El cliché del viajero siempre conlleva decir que «un viaje te cambia» mientras se carga con tres maletas (con sobrepeso, por supuesto) y una cámara de bolsillo. Pasearse desprevenidamente por escenarios ajenos a uno con la cara plagada de confusión y abusando de los lugares comunes. Así van miles de personas obstruyendo el paso; el turista que estorba como paloma de monumento público.

Parece ser que las aerolíneas abaratadas, la proliferación de escuelas de idiomas y los medios de transporte del nuevo siglo han eliminado la poesía del viajero trasatlántico. Los amigos cursis ya se fueron a París, los exóticos ya anduvieron con sus Reebok en India y hasta la tía empalagosa se aventó un tour de mes y medio por todo Asia. Con tanto personaje «internacional», la figura del viajero ha pasado a ser una bestia en peligro de extinción.

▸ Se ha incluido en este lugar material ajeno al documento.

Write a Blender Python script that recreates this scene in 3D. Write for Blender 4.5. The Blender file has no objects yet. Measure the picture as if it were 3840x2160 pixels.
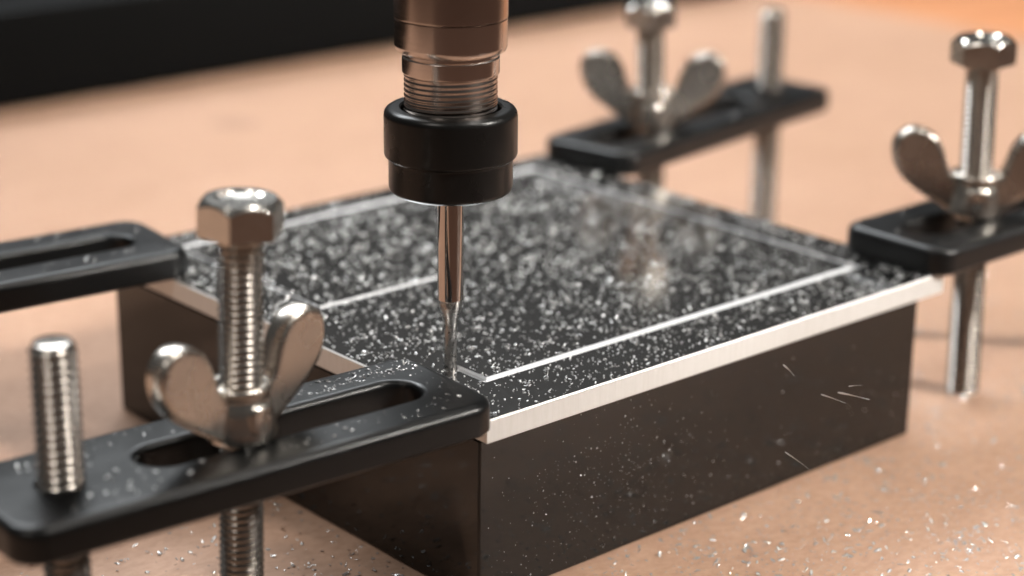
import bpy, bmesh, math, random
import numpy as np
from mathutils import Vector, Matrix

# ------------------------------------------------------------------ camera
MM = 0.001
SC = bpy.context.scene
COL = SC.collection
camd = bpy.data.cameras.new("camera")
cam = bpy.data.objects.new("camera", camd)
COL.objects.link(cam)
C0 = Vector((-139.79, -160.986, 88.205))
RT = Vector((0.749393, -0.662026, 0.011455))
UP = Vector((0.203890, 0.247188, 0.947274))
FW = Vector((0.629952, 0.707545, -0.320221))
m3 = Matrix((RT, UP, -FW)).transposed()
cam.matrix_world = Matrix.Translation(C0 * MM) @ m3.to_4x4()
camd.sensor_width = 36.0
camd.lens = 70.505
camd.clip_start = 0.005
camd.clip_end = 50.0
camd.dof.use_dof = True
camd.dof.focus_distance = 0.2385
camd.dof.aperture_fstop = 13.2
SC.camera = cam

# ------------------------------------------------------------------ room light
world = bpy.data.worlds.new("World")
SC.world = world
world.use_nodes = True
bg = world.node_tree.nodes["Background"]
bg.inputs[0].default_value = (0.95, 0.93, 0.90, 1)
bg.inputs[1].default_value = 0.06
SC.view_settings.view_transform = 'Standard'
SC.view_settings.look = 'None'
SC.view_settings.exposure = 0.0
SC.view_settings.gamma = 1.0
SC.cycles.use_denoising = True
SC.cycles.max_bounces = 8
SC.cycles.sample_clamp_indirect = 6.0


def area(name, loc, target, sx, sy, power, color, spread=180):
    d = bpy.data.lights.new(name, 'AREA')
    d.shape = 'RECTANGLE'
    d.size = sx * MM
    d.size_y = sy * MM
    d.energy = power
    d.color = color
    d.spread = math.radians(spread)
    o = bpy.data.objects.new(name, d)
    COL.objects.link(o)
    L = Vector(loc) * MM
    o.location = L
    o.rotation_euler = (Vector(target) * MM - L).to_track_quat('-Z', 'Y').to_euler()
    return o


def aim(center, az, el, dist):
    """az in degrees from +Y towards +X."""
    a, e = math.radians(az), math.radians(el)
    return (center[0] + dist * math.cos(e) * math.sin(a), center[1] + dist * math.cos(e) * math.cos(a),
            center[2] + dist * math.sin(e))


MID = (45, 35, 0)
KEY = (190, 124, -24)
area("window_light", aim(KEY, 146, 32, 760), KEY, 475, 205, 0.42, (1.0, 0.955, 0.89), 10)
area("back_window", aim(MID, 18, 45, 1100), MID, 900, 240, 11.0, (0.93, 0.97, 1.0))
for laz, lel, lp, ls in ((95, 70, 1.0, 85), (-10, 68, 0.7, 85), (165, 58, 2.0, 85), (258, 50, 1.3, 220)):
    area("fill_lamp", aim(MID, laz, lel, 900), MID, ls, ls, lp, (1.0, 0.94, 0.87))  # unseen lamps added to lift the board and spark glints on the chips

# ------------------------------------------------------------------ helpers
random.seed(4)
RNG = np.random.default_rng(11)


def nt(name):
    m = bpy.data.materials.new(name)
    m.use_nodes = True
    n = m.node_tree
    return m, n, n.nodes["Principled BSDF"]


def L(n, a, b):
    n.links.new(a, b)


def coords(n, scale=(1, 1, 1), rot=(0, 0, 0)):
    tc = n.nodes.new("ShaderNodeTexCoord")
    mp = n.nodes.new("ShaderNodeMapping")
    mp.inputs["Scale"].default_value = scale
    mp.inputs["Rotation"].default_value = rot
    L(n, tc.outputs["Object"], mp.inputs["Vector"])
    return mp.outputs[0]


def noise(n, vec, scale, detail=4, rough=0.55):
    t = n.nodes.new("ShaderNodeTexNoise")
    t.inputs["Scale"].default_value = scale
    t.inputs["Detail"].default_value = detail
    t.inputs["Roughness"].default_value = rough
    L(n, vec, t.inputs["Vector"])
    return t.outputs[0]


def ramp(n, fac, stops):
    r = n.nodes.new("ShaderNodeValToRGB")
    el = r.color_ramp.elements
    while len(el) < len(stops):
        el.new(0.5)
    for e, (p, c) in zip(el, stops):
        e.position = p
        e.color = (c[0], c[1], c[2], 1) if not isinstance(c, (int, float)) else (c, c, c, 1)
    L(n, fac, r.inputs[0])
    return r.outputs[0]


def bump(n, h, bsdf, strength, dist):
    b = n.nodes.new("ShaderNodeBump")
    b.inputs["Strength"].default_value = strength
    b.inputs["Distance"].default_value = dist
    L(n, h, b.inputs["Height"])
    L(n, b.outputs[0], bsdf.inputs["Normal"])


def metal(name, col, rough, var=0.06, scale=900.0, stretch=(1, 1, 1), bstr=0.0, bdist=0.00002, aniso=0.0):
    m, n, b = nt(name)
    b.inputs["Base Color"].default_value = (*col, 1)
    b.inputs["Metallic"].default_value = 1.0
    v = coords(n, stretch)
    f = noise(n, v, scale)
    r = ramp(n, f, [(0.3, max(0.02, rough - var)), (0.7, rough + var)])
    L(n, r, b.inputs["Roughness"])
    if bstr:
        bump(n, f, b, bstr, bdist)
    if aniso:
        b.inputs["Anisotropic"].default_value = aniso
    return m


def black(name, col, rough, ior=1.5, scale=2500.0, bstr=0.15, bdist=0.00003, var=0.05):
    m, n, b = nt(name)
    b.inputs["Base Color"].default_value = (*col, 1)
    b.inputs["IOR"].default_value = ior
    v = coords(n)
    f = noise(n, v, scale, 3)
    g = noise(n, v, scale * 0.05, 4)
    L(n, ramp(n, g, [(0.3, rough - var), (0.7, rough + var)]), b.inputs["Roughness"])
    if bstr:
        bump(n, f, b, bstr, bdist)
    return m


# --- board
m_board, n, b = nt("fibreboard")
v = coords(n)
f1 = noise(n, v, 14.0, 5)
f2 = noise(n, coords(n, (1, 1.6, 1)), 520.0, 5, 0.7)
f3 = noise(n, coords(n, (1, 1.5, 1)), 70.0, 4, 0.6)
fm = n.nodes.new("ShaderNodeMath")
fm.operation = 'MULTIPLY_ADD'
fm.inputs[1].default_value = 0.45
L(n, f3, fm.inputs[0])
fa = n.nodes.new("ShaderNodeMath")
fa.operation = 'MULTIPLY'
fa.inputs[1].default_value = 0.55
L(n, f1, fa.inputs[0])
L(n, fa.outputs[0], fm.inputs[2])
f1 = fm.outputs[0]
c1 = ramp(n, f1, [(0.30, (0.465, 0.290, 0.200)), (0.70, (0.568, 0.366, 0.264))])
c2 = ramp(n, f2, [(0.30, (0.82, 0.78, 0.75)), (0.60, (1, 1, 1))])
mx = n.nodes.new("ShaderNodeMix")
mx.data_type = 'RGBA'
mx.blend_type = 'MULTIPLY'
mx.inputs[0].default_value = 1.0
L(n, c1, mx.inputs[6])
L(n, c2, mx.inputs[7])
cur = mx.outputs[2]
# two worn round marks on the board
for (sx, sy, rad, dark) in ((110.3, 216.4, 7.5, 0.80), (242.8, 148.2, 6.0, 0.9)):
    tc = n.nodes.new("ShaderNodeTexCoord")
    d = n.nodes.new("ShaderNodeVectorMath")
    d.operation = 'DISTANCE'
    d.inputs[1].default_value = (sx * MM, sy * MM, 0)
    L(n, tc.outputs["Object"], d.inputs[0])
    mr = n.nodes.new("ShaderNodeMapRange")
    mr.inputs[1].default_value = rad * 0.4 * MM
    mr.inputs[2].default_value = rad * MM
    mr.inputs[3].default_value = dark
    mr.inputs[4].default_value = 1.0
    L(n, d.outputs["Value"], mr.inputs[0])
    mm = n.nodes.new("ShaderNodeMix")
    mm.data_type = 'RGBA'
    mm.blend_type = 'MULTIPLY'
    mm.inputs[0].default_value = 1.0
    L(n, cur, mm.inputs[6])
    L(n, mr.outputs[0], mm.inputs[7])
    cur = mm.outputs[2]
L(n, cur, b.inputs["Base Color"])
b.inputs["Roughness"].default_value = 0.5
b.inputs["Specular IOR Level"].default_value = 0.2
bump(n, f2, b, 0.25, 0.0001)

m_desk, n, b = nt("orange_wood")
g = noise(n, coords(n, (1, 14, 1)), 8.0, 5)
L(n, ramp(n, g, [(0.3, (0.50, 0.21, 0.09)), (0.7, (0.64, 0.29, 0.14))]), b.inputs["Base Color"])
b.inputs["Roughness"].default_value = 0.5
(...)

Quizás la fatalidad principal que ha sofocado al viajero es la tendencia contemporánea a olvidarse de las distancias y a subestimar el espacio en el que se desarrolla un ser humano. Me voy en la mañana al DF, regreso en la noche a Querétaro, al otro día me voy en avión a Texas y logro que cada espacio extraño no sea sino una extensión del propio. Es decir, el nuevo viajero es un empedernido espécimen que a donde sea que vaya carga con todo su ser. Desde la ropa hasta las costumbres, el turista común visita un país, no lo vive. Siempre se le verá ajeno a su espacio, arrastrando sus hábitos y manías. Esas personas que desentonan con sus miles de flashes y su bronceado, los que con verlos de lejos se sabe «que no son de aquí».

El verdadero viajero es un camaleón que se adapta a su medio, que trata eternamente de ser el espacio. A él le da igual si va a este monumento o a aquél, encuentra mayor placer en un callejón escondido de París que en la Torre Eiffel. Anda todo el día pensando en cómo fusionarse con el concreto ajeno y la bebida local. En el mejor de los casos, acaba siendo como Buñuel en México o Dalí en París. Ese tipo de hombres que se les pierde el acento natal y se conforman de fragmentos de aquí y de allá. El hombre es una ciudad, los edificios y el transportes público se le impregnan en las venas. Pequeños rastros de urbanidad.

A pesar de la comercialización y masificación del turismo, aún se esconden entre nosotros verdaderos viajeros. Son todas esas personas que dan largas caminatas sin rumbo, que intentan que cada edificio y espacio urbano ajeno se les note en las uñas, los ojos y la piel. La metáfora andante de una página en blanco ansiosa de ser todo menos lo que era antes; el anhelo a ser un desconocido. Son nómadas que conocen la historia del barrio por el que están pasando, que utilizan las palabras locales y a la semana son ya, también, de ahí. Los individuos que se sientan en un escalón cualquiera de una calle cualquiera y ahí, observando su alrededor, convirtiéndose en la extensión del paisaje urbano, se preguntan «¿Cómo llegué hasta aquí?».